RDC, Joseph Kabila

Par Yvon Muya 

En politique comme dans toute autre vie, c’est la dernière image qui reste. Ça, Joseph Kabila l’avait bien compris. Premier Président de l’histoire de la RDC à céder son fauteuil à un autre Président élu, pacifiquement, le «Raïs» aura mené de bout en bout, et de sa propre main, les séquences qui ont conduit jusqu’à son départ du Palais de la Nation. Retour sur les derniers instants, fous, de l’ancien Président à la tête du pays.

«On a comme l’impression qu’il est soulagé d’avoir quitté ses fonctions». Si, ce genre de commentaires ont inondé les réseaux sociaux au lendemain de la journée historique de passation de pouvoir au Palais présidentiel de Kinshasa, c’est bien la preuve que Joseph Kabila a atteint son objectif, celui d’améliorer son image auprès des Congolais. Une image fortement abimée par les 18 ans de règne, de violences et de tensions socio-politiques. 18 ans, durant lesquels, isolé dans son Palais, le Chef de l’État, ne sera longtemps perçu par la majorité silencieuse, de ‘’Kin’’ ou d’ailleurs, à travers les vastes 2,345 millions de Km2 du territoire national, que, comme ce méchant soldat coupé des dures réalités du vécu quotidien de son peuple et qui le réprime.


Joseph Kabila arrivant à la ceremonie d’investiture de F. Tshisekedi

Alors, comment, en seul jour, renverser la situation et imprimer dans les esprits des Congolais et du monde entier le meilleur Joseph Kabila possible ? Tel était son match, à lui, en ce 24 janvier 2019. Alors que celui qui était encore Président pour encore quelques minutes s’apprêtait à transmettre le bâton de commandement à son successeur Félix Tshisekedi.

Premier acte de cette opération séduction : sa longue et toujours incompréhensible barbe. Contre toute attente, Joseph Kabila fait son apparition dans la Cour du Palais de la Nation débarrassé de sa lourde charge qui trainait depuis plusieurs mois en dessous du menton. Les convives et le pays tout entier qui suit la cérémonie à la télévision nationale découvrent à nouveau le visage jeune, du jeune Joseph Kabila. Par un coup de rasoir, « JK » remonte le temps. Ou comment ramener les Congolais dans les années 2000, de sa prise de pouvoir. Il n’était alors âgé que de 29 ans. Seulement.
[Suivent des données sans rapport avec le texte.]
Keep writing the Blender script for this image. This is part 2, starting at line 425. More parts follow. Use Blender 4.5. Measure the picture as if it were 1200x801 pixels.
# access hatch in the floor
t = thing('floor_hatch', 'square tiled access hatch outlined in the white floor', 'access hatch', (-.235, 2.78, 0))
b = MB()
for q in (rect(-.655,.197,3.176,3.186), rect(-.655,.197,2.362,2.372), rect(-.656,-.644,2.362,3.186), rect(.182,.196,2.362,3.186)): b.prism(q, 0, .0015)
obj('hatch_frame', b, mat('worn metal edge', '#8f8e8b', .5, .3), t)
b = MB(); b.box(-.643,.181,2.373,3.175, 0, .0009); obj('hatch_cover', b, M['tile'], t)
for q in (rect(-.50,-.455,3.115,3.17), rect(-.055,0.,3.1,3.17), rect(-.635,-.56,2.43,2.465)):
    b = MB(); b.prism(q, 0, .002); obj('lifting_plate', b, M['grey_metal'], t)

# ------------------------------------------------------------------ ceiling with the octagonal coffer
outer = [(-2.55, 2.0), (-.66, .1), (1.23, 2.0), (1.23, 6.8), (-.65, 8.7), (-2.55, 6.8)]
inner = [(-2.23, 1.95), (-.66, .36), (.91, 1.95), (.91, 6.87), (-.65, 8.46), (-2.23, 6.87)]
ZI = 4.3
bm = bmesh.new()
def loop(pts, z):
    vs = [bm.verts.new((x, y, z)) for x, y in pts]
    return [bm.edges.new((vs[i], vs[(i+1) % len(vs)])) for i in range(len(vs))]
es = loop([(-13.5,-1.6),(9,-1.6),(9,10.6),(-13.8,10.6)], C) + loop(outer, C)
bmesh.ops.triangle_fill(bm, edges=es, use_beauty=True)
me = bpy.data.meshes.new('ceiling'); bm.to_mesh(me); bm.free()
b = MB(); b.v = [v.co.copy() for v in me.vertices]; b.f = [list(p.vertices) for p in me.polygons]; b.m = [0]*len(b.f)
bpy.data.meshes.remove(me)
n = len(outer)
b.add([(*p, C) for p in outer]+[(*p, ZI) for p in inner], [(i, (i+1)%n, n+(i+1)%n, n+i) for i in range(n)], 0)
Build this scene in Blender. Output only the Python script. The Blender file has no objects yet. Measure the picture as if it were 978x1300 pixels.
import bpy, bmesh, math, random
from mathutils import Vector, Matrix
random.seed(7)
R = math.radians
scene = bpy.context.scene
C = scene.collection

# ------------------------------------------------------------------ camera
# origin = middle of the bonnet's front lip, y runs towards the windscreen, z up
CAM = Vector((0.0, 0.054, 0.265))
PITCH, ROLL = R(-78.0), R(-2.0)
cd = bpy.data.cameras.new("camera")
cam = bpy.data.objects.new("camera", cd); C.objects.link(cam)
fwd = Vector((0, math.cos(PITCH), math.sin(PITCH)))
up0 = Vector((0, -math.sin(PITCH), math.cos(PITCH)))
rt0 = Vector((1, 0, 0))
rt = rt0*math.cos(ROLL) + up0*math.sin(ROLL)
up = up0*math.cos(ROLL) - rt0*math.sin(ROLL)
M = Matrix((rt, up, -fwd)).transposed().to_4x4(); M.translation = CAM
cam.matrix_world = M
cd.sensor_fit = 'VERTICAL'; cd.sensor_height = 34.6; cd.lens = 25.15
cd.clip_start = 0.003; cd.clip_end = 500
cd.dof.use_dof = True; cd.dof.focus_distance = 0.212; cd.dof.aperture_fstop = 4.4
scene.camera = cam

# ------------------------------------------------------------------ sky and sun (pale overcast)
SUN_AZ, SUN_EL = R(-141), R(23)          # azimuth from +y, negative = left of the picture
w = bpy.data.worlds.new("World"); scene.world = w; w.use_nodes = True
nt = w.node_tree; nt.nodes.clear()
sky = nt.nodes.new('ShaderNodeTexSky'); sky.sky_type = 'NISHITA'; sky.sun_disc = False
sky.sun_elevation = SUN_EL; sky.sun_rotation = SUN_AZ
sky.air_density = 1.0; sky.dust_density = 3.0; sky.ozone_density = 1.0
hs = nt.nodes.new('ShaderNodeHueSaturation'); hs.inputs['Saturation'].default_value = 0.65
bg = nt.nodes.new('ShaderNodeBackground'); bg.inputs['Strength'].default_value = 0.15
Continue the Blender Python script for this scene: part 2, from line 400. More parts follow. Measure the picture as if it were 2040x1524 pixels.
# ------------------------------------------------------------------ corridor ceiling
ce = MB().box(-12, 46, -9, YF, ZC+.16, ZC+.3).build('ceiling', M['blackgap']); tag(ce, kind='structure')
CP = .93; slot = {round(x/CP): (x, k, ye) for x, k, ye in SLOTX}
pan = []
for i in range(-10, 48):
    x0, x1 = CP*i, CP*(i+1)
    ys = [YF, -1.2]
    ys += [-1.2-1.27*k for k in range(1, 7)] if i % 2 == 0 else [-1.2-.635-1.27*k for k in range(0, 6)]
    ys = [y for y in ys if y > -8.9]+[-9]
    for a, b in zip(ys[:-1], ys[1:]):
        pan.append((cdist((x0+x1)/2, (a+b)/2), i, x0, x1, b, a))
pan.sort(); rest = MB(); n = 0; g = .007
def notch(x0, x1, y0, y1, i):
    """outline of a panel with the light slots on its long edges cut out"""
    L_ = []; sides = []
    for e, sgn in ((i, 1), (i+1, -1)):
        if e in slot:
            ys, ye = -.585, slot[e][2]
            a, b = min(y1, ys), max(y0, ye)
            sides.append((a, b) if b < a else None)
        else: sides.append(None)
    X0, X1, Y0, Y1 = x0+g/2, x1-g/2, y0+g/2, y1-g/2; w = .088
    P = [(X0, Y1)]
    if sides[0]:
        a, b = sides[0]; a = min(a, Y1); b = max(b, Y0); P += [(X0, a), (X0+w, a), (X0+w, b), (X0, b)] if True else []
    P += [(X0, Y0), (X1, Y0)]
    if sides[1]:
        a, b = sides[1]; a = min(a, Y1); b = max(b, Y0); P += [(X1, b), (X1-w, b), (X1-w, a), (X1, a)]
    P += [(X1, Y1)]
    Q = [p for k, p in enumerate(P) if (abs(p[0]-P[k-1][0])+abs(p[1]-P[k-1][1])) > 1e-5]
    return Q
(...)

Le reste, c’est un « plan com’ » millimétré que l’ancien président appliquera à la perfection. Le sérieux? En ce jour de fête, pour le Président élu, il le laisse à Félix Tshisekedi. Derrière ses lunettes noires, Joseph Kabila laisse échapper en permanence un sourire, qu’il veut sûrement que personne ne puisse oublier quand il sera parti. Laissant ainsi derrière lui, le temps d’un cliché, ce que le publicitaire français Jacques Séguéla appellerait ‘’l’image du notable de province’’ au profit d’une posture beaucoup plus posée, comme expliquait ce conseiller en communication de Nicolas Sarkozy, à propos d’un autre président français, François Mitterrand. Posture posée mais qui dégage la ‘’force tranquille’’, disait-il. 

Pour Joseph Kabila qui se sait filmé en ce moment par les caméras du monde entier, une seule image doit rester: celle d’un gentleman, qui ne se préoccupe que trop peu du pouvoir. C’est d’ailleurs lui qui casse le premier la glace entre lui et son successeur en faisant tout pour que celui-ci se sente à l’aise. Tantôt, on l’aperçoit chuchoter à l’oreille de Félix Tshisekedi, tandis que, là, il lui cède son siège. Sans en être obligé par les usages protocolaires. Joseph Kabila anticipe le transfert matériel du Pouvoir. Insistant là encore sur un seul message: je suis pressé de partir.

En quittant le Palais de la nation, seul, au volant d’un modeste «pick-up», alors que Félix Tshisekedi qui vient de le raccompagner retournait lui aussi seul retrouver son bureau de Président, en véritable metteur en scène, Joseph Kabila bouclait ce vendredi 25 janvier une opération de communication parfaitement bien maîtrisée.

S’il laissera chez certains les soupçons de combines politiciennes supposées en faveur de son successeur – ce qui pourrait, ici encore, participer à un scénario voulu, concernant sa succession. Scénario consistant à écarter la branche la plus «ennemie» de l’opposition au profit d’une autre beaucoup plus apaisante – Joseph Kabila aura néanmoins profondément soigné son image. A-t-il réussi à gommer celle d’un président qui se sera accroché jusqu’au bout ? Seule l’histoire le dira. Pour le moment, c’est un joueur fair-play quittant le terrain, sourire aux lèvres, que les Congolais viennent d’apprécier. Comme Joseph Kabila l’avait visiblement souhaité.